Hello from Seattle!
Your newsletter celebrating great urban sketching and reportage is here again.
In today’s issue:
- An artist: The “Genius Loci” of Gavin Snider’s watercolor paintings
- An exhibit: The drawings of Rick Barton at The Morgan Library & Museum
- A book: “Explorers’ Sketchbooks, The Art of Discovery and Adventure”
Enjoy!
The “Genius Loci” of Gavin Snider’s watercolor paintings

The colorful watercolors of Gavin Snider, a Brooklyn-based artist, architect, and muralist, have a sophisticated graphic quality that has captivated me for a while. They feel fresh and relaxed, something difficult to achieve when you draw on the spot.
There’s something else I really appreciate about Snider’s work. He writes about the moments he paints, giving us behind-the-scene descriptions of things we couldn’t know just by looking at the artwork. Here’s why he feels compelled to write:
“For me, painting is all about creating an experience through observation and attention.
The writing is a further document of that experience. I want to capture the things that don’t make it into the painting, the sounds, the smells, the conversations.
In architecture school we learned the term Genius Loci, or the spirit of a place. I use my writing to attempt to describe that spirit.”

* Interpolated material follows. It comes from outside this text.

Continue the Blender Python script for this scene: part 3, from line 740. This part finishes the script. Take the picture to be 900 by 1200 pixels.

Snider takes commissions and sells prints of his work.
My favorite pieces are those filled with humans amid the urban landscape: a bird’s eye view of commuters at a subway station; the summer crowd at Jardin du Luxemburg in Paris; or that lively take of the Rocky Steps in Philadelphia.
The drawings of Rick Barton

Like current urban sketchers, Rick Barton (1928-1992) liked to draw things close to him: his room; people at coffee shops; interesting architecture; places where he traveled.

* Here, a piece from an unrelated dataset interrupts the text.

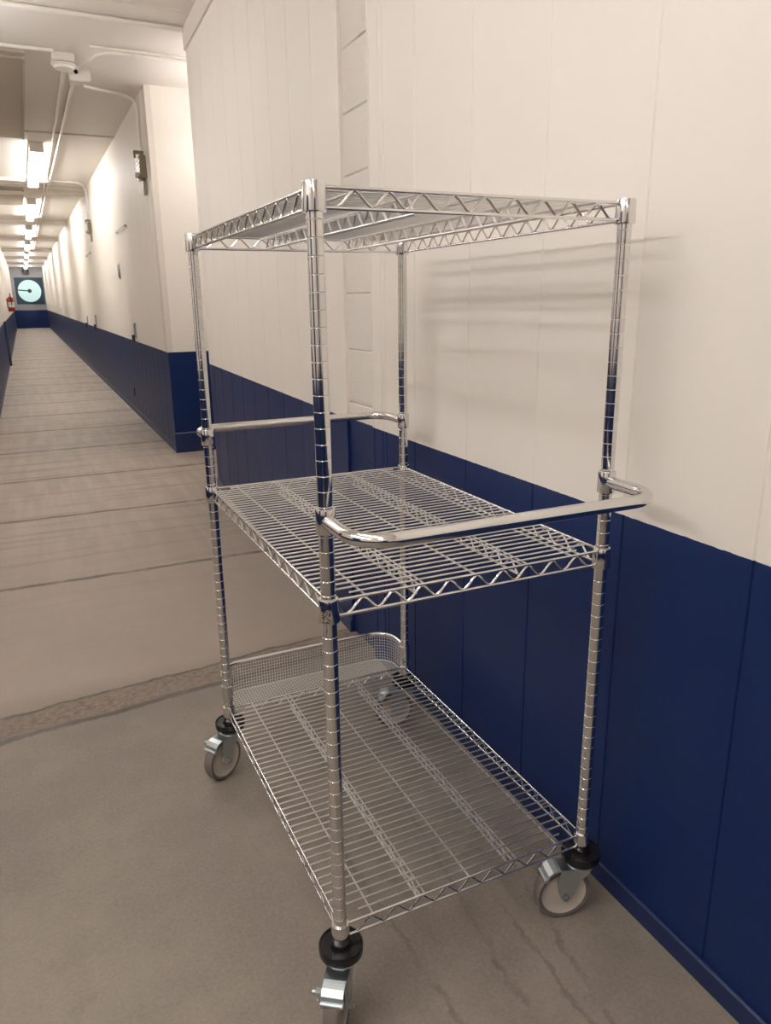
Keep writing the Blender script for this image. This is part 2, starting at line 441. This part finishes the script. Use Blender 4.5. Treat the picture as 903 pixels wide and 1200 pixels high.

He did it directly in pen and ink, with continuous lines that painted an intimate portrayal of his everyday life.
Thanks to the sleuth work of Rachel Federman, a curator at The Morgan Library & Museum in New York, Barton’s never-seen work can now be appreciated in a exhibit titled “Writing a Chrysanthemum: The Drawings of Rick Barton.”
The show is only open until Sept. 11, so hurry up to go see it (and report back!) if you are in New York or nearby. The rest of us can get a taste of it from home browsing through this wonderful overview of the exhibit.
- Listen to Federman talk about the exhibit in this video.
- Read an article about the exhibit by Linda Yablonsky in The Art Newspaper.
Explorers’ Sketchbooks

After being on my shortlist for a while, I finally picked up a copy of “Explorers’ Sketchbooks, The Art of Discovery and Adventure” (Chronicle Books, 2017, $40) the other day at Village Books in Bellingham, Washington.
The 320-page hardbound tome is a who’s who of artists-explorers who traveled the world —often as part of military or scientific expeditions in the 19th century— and recorded what they saw in their sketchbooks.
Most I have never heard of, like Swedish geographer Sven Hedin, who painted desert scenes in China and snowy landscapes in Tibet. Or Amelia Edwards, a novelist and journalist who sketched her way through Egypt and became an expert in the region.
I’m enjoying reading the profiles of the 70 artists featured. It’s interesting to learn about this golden age of drawing as a documentary art form and its leading practitioners.